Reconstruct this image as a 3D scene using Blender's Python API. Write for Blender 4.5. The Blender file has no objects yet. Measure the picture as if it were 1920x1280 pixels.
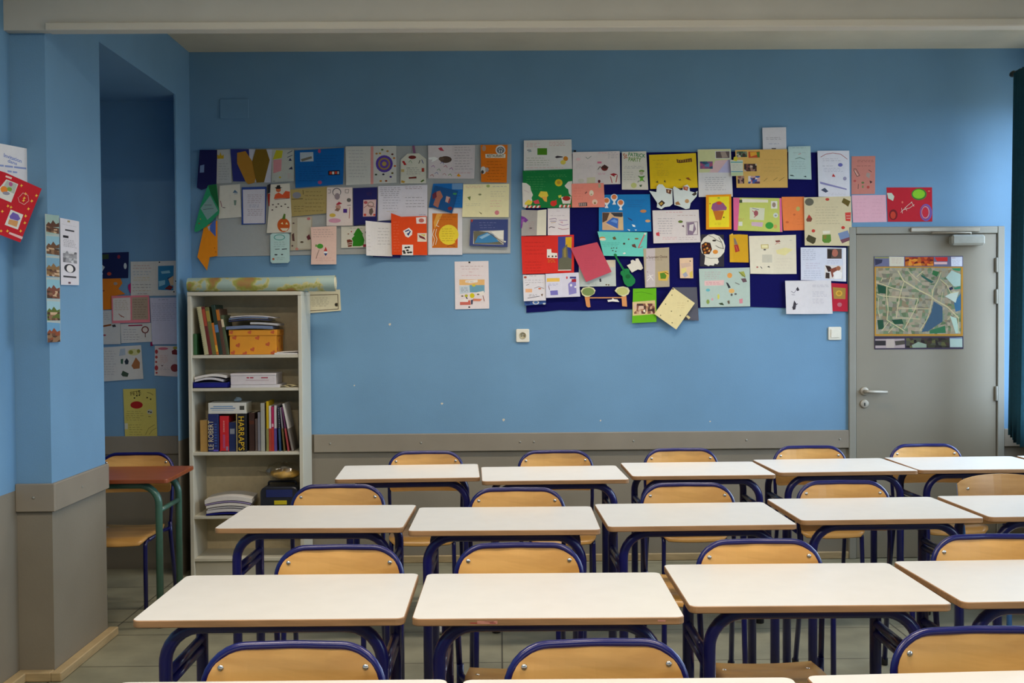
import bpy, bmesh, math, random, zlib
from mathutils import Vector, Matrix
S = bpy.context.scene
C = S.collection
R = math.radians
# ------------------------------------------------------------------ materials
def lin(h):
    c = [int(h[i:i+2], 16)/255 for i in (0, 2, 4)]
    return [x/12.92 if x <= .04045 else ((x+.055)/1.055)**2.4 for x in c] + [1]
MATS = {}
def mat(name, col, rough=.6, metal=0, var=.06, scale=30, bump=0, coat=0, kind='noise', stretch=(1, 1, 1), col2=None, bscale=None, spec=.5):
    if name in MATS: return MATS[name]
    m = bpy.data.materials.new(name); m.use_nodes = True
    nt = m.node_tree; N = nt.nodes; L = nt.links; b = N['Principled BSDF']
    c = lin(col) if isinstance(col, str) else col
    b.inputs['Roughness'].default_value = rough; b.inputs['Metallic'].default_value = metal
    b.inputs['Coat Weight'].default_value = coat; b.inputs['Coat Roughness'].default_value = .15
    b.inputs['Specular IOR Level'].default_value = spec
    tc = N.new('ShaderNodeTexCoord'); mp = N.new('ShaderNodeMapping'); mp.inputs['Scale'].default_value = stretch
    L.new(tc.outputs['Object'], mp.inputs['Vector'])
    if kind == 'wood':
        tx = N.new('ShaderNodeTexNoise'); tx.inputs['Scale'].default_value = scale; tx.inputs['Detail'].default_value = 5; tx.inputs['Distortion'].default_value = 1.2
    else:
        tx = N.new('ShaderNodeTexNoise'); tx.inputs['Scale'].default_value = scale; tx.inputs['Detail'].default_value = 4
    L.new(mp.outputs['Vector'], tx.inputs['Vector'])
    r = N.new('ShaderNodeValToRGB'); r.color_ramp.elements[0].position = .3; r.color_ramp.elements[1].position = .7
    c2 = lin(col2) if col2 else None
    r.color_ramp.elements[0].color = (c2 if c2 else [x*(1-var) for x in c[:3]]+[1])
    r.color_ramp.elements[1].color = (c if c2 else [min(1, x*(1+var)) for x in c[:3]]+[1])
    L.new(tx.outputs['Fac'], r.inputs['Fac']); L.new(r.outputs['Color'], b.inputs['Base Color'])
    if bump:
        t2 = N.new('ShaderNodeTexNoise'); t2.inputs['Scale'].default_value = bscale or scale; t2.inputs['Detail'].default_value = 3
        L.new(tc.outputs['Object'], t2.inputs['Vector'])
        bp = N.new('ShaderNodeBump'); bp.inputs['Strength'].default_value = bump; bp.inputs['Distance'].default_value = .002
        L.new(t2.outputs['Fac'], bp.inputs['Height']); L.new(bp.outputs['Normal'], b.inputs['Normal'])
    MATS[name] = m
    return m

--

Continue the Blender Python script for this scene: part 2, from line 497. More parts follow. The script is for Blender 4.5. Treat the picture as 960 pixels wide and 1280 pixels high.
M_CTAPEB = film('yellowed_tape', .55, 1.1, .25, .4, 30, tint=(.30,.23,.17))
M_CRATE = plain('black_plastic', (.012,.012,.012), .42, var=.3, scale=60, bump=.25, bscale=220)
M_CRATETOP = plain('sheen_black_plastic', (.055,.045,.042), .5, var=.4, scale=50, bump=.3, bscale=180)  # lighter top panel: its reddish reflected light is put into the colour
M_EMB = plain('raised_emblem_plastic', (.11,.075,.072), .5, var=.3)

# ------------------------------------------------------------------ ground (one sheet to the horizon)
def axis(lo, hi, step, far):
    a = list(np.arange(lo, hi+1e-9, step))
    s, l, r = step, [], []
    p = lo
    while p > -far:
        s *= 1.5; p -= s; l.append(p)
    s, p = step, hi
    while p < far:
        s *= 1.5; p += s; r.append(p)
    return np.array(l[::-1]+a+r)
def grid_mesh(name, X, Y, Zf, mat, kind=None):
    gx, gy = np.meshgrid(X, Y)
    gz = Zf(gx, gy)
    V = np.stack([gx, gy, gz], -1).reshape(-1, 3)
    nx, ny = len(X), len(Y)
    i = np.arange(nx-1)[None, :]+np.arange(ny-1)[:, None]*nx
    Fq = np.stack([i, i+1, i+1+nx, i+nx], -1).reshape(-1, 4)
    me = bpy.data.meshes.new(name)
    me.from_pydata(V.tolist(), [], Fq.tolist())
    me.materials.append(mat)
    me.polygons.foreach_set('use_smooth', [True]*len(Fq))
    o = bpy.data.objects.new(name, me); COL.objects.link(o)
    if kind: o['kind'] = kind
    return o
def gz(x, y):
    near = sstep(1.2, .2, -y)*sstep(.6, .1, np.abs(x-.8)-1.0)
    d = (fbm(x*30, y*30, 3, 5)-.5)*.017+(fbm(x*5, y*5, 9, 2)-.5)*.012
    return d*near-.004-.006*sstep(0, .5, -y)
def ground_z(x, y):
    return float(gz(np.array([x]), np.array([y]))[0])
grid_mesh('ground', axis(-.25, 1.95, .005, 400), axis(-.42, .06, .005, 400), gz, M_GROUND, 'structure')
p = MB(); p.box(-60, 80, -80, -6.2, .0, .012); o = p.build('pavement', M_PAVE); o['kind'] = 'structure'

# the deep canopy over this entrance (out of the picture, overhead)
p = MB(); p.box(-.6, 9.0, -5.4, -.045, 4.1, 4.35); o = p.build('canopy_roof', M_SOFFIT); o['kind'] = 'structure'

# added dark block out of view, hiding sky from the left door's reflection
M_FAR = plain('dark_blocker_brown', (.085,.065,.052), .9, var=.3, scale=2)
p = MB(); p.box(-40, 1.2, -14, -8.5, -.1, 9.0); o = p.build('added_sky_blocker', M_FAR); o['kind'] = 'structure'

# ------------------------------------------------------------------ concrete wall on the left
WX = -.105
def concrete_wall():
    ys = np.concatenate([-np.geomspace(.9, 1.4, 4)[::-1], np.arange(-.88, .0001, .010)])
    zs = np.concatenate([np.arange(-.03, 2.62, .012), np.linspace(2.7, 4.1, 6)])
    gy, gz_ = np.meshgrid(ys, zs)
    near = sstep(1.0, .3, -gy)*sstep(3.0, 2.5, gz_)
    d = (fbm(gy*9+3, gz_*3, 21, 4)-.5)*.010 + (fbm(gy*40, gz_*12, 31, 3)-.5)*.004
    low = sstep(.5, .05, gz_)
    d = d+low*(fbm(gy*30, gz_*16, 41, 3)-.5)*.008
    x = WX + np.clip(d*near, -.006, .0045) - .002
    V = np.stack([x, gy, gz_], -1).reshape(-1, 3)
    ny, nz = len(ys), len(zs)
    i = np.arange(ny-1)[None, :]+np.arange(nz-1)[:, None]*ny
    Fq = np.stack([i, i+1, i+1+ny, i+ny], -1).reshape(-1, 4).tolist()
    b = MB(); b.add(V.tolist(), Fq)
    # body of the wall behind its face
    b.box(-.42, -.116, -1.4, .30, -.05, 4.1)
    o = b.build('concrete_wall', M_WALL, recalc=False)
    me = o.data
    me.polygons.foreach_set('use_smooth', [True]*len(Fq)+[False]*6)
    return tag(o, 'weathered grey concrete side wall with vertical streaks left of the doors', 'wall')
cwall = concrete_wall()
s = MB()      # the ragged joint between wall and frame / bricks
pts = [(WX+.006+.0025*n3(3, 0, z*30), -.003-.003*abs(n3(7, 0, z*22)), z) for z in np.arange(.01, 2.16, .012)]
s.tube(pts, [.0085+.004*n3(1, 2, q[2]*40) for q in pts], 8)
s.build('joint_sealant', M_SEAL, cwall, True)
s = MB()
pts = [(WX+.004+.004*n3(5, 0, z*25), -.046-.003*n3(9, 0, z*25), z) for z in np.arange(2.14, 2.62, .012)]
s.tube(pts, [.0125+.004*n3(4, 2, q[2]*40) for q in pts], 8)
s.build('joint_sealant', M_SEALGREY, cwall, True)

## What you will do
Exactly and exclusively, reproduce the lines that start at the line containing "Continue the Blender" and end at the line containing "(.11,.075,.072), .5, var=.3)", inclusive of both.

## Task response
Continue the Blender Python script for this scene: part 2, from line 497. More parts follow. The script is for Blender 4.5. Treat the picture as 960 pixels wide and 1280 pixels high.
M_CTAPEB = film('yellowed_tape', .55, 1.1, .25, .4, 30, tint=(.30,.23,.17))
M_CRATE = plain('black_plastic', (.012,.012,.012), .42, var=.3, scale=60, bump=.25, bscale=220)
M_CRATETOP = plain('sheen_black_plastic', (.055,.045,.042), .5, var=.4, scale=50, bump=.3, bscale=180)  # lighter top panel: its reddish reflected light is put into the colour
M_EMB = plain('raised_emblem_plastic', (.11,.075,.072), .5, var=.3)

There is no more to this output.